__DATASET ENTRIES__
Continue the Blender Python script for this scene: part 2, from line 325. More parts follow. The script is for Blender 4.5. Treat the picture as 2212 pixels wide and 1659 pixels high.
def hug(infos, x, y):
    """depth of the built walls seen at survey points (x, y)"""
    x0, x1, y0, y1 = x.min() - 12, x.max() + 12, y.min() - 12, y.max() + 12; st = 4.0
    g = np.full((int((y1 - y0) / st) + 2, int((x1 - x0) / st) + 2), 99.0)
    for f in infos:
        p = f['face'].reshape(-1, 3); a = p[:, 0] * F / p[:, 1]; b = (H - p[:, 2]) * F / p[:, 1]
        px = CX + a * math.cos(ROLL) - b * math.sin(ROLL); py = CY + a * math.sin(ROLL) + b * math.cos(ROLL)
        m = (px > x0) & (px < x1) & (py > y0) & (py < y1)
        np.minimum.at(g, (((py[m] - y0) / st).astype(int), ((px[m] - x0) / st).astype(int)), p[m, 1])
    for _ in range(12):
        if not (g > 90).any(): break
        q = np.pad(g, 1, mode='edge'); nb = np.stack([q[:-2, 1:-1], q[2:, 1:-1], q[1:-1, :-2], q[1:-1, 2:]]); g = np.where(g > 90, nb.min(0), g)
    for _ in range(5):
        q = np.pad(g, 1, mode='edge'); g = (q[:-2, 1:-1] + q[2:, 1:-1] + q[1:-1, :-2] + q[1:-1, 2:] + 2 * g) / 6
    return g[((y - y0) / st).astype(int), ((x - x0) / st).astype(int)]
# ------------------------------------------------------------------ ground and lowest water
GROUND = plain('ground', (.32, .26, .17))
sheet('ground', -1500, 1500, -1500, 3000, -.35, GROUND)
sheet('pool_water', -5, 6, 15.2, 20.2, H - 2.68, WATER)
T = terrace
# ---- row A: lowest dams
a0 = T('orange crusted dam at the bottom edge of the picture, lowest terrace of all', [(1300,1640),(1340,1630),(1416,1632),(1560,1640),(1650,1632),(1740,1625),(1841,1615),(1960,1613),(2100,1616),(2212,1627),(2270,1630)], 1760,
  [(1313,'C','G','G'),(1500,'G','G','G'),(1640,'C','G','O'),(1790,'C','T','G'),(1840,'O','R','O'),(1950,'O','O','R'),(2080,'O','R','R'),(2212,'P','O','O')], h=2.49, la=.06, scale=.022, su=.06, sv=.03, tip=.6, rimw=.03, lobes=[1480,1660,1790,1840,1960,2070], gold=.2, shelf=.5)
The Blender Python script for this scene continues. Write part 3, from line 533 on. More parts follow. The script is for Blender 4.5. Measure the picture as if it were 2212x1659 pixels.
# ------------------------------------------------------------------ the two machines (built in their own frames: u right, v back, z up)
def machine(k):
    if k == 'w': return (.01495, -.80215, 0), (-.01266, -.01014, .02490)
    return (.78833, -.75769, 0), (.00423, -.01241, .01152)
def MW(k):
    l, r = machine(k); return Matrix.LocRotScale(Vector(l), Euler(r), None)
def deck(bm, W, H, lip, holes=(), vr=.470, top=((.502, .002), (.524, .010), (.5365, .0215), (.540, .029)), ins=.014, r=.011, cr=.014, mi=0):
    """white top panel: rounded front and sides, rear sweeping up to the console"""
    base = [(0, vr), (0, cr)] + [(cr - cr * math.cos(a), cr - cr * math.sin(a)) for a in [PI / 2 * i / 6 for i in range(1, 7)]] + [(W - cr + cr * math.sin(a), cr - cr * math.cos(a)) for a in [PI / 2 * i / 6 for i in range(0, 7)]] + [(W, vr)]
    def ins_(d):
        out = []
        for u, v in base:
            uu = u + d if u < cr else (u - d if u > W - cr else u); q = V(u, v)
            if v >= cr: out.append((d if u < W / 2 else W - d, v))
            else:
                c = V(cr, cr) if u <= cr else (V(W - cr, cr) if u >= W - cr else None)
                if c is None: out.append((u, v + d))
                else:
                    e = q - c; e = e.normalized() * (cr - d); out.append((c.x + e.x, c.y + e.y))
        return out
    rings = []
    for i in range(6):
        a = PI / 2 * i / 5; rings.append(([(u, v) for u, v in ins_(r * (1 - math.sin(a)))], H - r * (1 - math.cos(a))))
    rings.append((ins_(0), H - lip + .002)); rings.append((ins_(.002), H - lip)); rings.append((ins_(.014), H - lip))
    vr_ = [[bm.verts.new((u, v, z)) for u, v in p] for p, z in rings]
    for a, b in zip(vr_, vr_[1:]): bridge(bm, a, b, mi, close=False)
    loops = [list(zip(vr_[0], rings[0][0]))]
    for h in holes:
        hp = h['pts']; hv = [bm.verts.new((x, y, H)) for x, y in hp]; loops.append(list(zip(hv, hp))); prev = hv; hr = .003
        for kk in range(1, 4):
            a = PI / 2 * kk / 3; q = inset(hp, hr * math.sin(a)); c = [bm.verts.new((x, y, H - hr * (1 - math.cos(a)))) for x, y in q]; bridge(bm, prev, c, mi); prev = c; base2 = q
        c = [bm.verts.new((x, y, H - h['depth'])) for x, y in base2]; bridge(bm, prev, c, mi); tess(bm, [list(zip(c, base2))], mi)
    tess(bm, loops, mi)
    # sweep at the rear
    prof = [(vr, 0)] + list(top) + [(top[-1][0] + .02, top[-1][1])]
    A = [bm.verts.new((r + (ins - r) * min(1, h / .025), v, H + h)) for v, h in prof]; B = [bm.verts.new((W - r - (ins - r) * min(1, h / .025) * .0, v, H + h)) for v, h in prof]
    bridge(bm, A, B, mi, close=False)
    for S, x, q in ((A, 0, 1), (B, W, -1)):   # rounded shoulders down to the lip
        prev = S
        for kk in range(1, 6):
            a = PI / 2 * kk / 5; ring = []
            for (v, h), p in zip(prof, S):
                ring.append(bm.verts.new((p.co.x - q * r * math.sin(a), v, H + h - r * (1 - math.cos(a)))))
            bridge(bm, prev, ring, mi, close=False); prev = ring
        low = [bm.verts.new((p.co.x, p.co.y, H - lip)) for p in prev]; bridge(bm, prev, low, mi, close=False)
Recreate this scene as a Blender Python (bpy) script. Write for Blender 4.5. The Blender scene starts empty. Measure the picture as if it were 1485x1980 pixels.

__WHAT IS BEING ASKED__
Write out the entries above once more, without altering anything.

__SOLUTION FOR THIS PROBLEM__
Continue the Blender Python script for this scene: part 2, from line 325. More parts follow. The script is for Blender 4.5. Treat the picture as 2212 pixels wide and 1659 pixels high.
def hug(infos, x, y):
    """depth of the built walls seen at survey points (x, y)"""
    x0, x1, y0, y1 = x.min() - 12, x.max() + 12, y.min() - 12, y.max() + 12; st = 4.0
    g = np.full((int((y1 - y0) / st) + 2, int((x1 - x0) / st) + 2), 99.0)
    for f in infos:
        p = f['face'].reshape(-1, 3); a = p[:, 0] * F / p[:, 1]; b = (H - p[:, 2]) * F / p[:, 1]
        px = CX + a * math.cos(ROLL) - b * math.sin(ROLL); py = CY + a * math.sin(ROLL) + b * math.cos(ROLL)
        m = (px > x0) & (px < x1) & (py > y0) & (py < y1)
        np.minimum.at(g, (((py[m] - y0) / st).astype(int), ((px[m] - x0) / st).astype(int)), p[m, 1])
    for _ in range(12):
        if not (g > 90).any(): break
        q = np.pad(g, 1, mode='edge'); nb = np.stack([q[:-2, 1:-1], q[2:, 1:-1], q[1:-1, :-2], q[1:-1, 2:]]); g = np.where(g > 90, nb.min(0), g)
    for _ in range(5):
        q = np.pad(g, 1, mode='edge'); g = (q[:-2, 1:-1] + q[2:, 1:-1] + q[1:-1, :-2] + q[1:-1, 2:] + 2 * g) / 6
    return g[((y - y0) / st).astype(int), ((x - x0) / st).astype(int)]
# ------------------------------------------------------------------ ground and lowest water
GROUND = plain('ground', (.32, .26, .17))
sheet('ground', -1500, 1500, -1500, 3000, -.35, GROUND)
sheet('pool_water', -5, 6, 15.2, 20.2, H - 2.68, WATER)
T = terrace
# ---- row A: lowest dams
a0 = T('orange crusted dam at the bottom edge of the picture, lowest terrace of all', [(1300,1640),(1340,1630),(1416,1632),(1560,1640),(1650,1632),(1740,1625),(1841,1615),(1960,1613),(2100,1616),(2212,1627),(2270,1630)], 1760,
  [(1313,'C','G','G'),(1500,'G','G','G'),(1640,'C','G','O'),(1790,'C','T','G'),(1840,'O','R','O'),(1950,'O','O','R'),(2080,'O','R','R'),(2212,'P','O','O')], h=2.49, la=.06, scale=.022, su=.06, sv=.03, tip=.6, rimw=.03, lobes=[1480,1660,1790,1840,1960,2070], gold=.2, shelf=.5)
The Blender Python script for this scene continues. Write part 3, from line 533 on. More parts follow. The script is for Blender 4.5. Measure the picture as if it were 2212x1659 pixels.
# ------------------------------------------------------------------ the two machines (built in their own frames: u right, v back, z up)
def machine(k):
    if k == 'w': return (.01495, -.80215, 0), (-.01266, -.01014, .02490)
    return (.78833, -.75769, 0), (.00423, -.01241, .01152)
def MW(k):
    l, r = machine(k); return Matrix.LocRotScale(Vector(l), Euler(r), None)
def deck(bm, W, H, lip, holes=(), vr=.470, top=((.502, .002), (.524, .010), (.5365, .0215), (.540, .029)), ins=.014, r=.011, cr=.014, mi=0):
    """white top panel: rounded front and sides, rear sweeping up to the console"""
    base = [(0, vr), (0, cr)] + [(cr - cr * math.cos(a), cr - cr * math.sin(a)) for a in [PI / 2 * i / 6 for i in range(1, 7)]] + [(W - cr + cr * math.sin(a), cr - cr * math.cos(a)) for a in [PI / 2 * i / 6 for i in range(0, 7)]] + [(W, vr)]
    def ins_(d):
        out = []
        for u, v in base:
            uu = u + d if u < cr else (u - d if u > W - cr else u); q = V(u, v)
            if v >= cr: out.append((d if u < W / 2 else W - d, v))
            else:
                c = V(cr, cr) if u <= cr else (V(W - cr, cr) if u >= W - cr else None)
                if c is None: out.append((u, v + d))
                else:
                    e = q - c; e = e.normalized() * (cr - d); out.append((c.x + e.x, c.y + e.y))
        return out
    rings = []
    for i in range(6):
        a = PI / 2 * i / 5; rings.append(([(u, v) for u, v in ins_(r * (1 - math.sin(a)))], H - r * (1 - math.cos(a))))
    rings.append((ins_(0), H - lip + .002)); rings.append((ins_(.002), H - lip)); rings.append((ins_(.014), H - lip))
    vr_ = [[bm.verts.new((u, v, z)) for u, v in p] for p, z in rings]
    for a, b in zip(vr_, vr_[1:]): bridge(bm, a, b, mi, close=False)
    loops = [list(zip(vr_[0], rings[0][0]))]
    for h in holes:
        hp = h['pts']; hv = [bm.verts.new((x, y, H)) for x, y in hp]; loops.append(list(zip(hv, hp))); prev = hv; hr = .003
        for kk in range(1, 4):
            a = PI / 2 * kk / 3; q = inset(hp, hr * math.sin(a)); c = [bm.verts.new((x, y, H - hr * (1 - math.cos(a)))) for x, y in q]; bridge(bm, prev, c, mi); prev = c; base2 = q
        c = [bm.verts.new((x, y, H - h['depth'])) for x, y in base2]; bridge(bm, prev, c, mi); tess(bm, [list(zip(c, base2))], mi)
    tess(bm, loops, mi)
    # sweep at the rear
    prof = [(vr, 0)] + list(top) + [(top[-1][0] + .02, top[-1][1])]
    A = [bm.verts.new((r + (ins - r) * min(1, h / .025), v, H + h)) for v, h in prof]; B = [bm.verts.new((W - r - (ins - r) * min(1, h / .025) * .0, v, H + h)) for v, h in prof]
    bridge(bm, A, B, mi, close=False)
    for S, x, q in ((A, 0, 1), (B, W, -1)):   # rounded shoulders down to the lip
        prev = S
        for kk in range(1, 6):
            a = PI / 2 * kk / 5; ring = []
            for (v, h), p in zip(prof, S):
                ring.append(bm.verts.new((p.co.x - q * r * math.sin(a), v, H + h - r * (1 - math.cos(a)))))
            bridge(bm, prev, ring, mi, close=False); prev = ring
        low = [bm.verts.new((p.co.x, p.co.y, H - lip)) for p in prev]; bridge(bm, prev, low, mi, close=False)
Recreate this scene as a Blender Python (bpy) script. Write for Blender 4.5. The Blender scene starts empty. Measure the picture as if it were 1485x1980 pixels.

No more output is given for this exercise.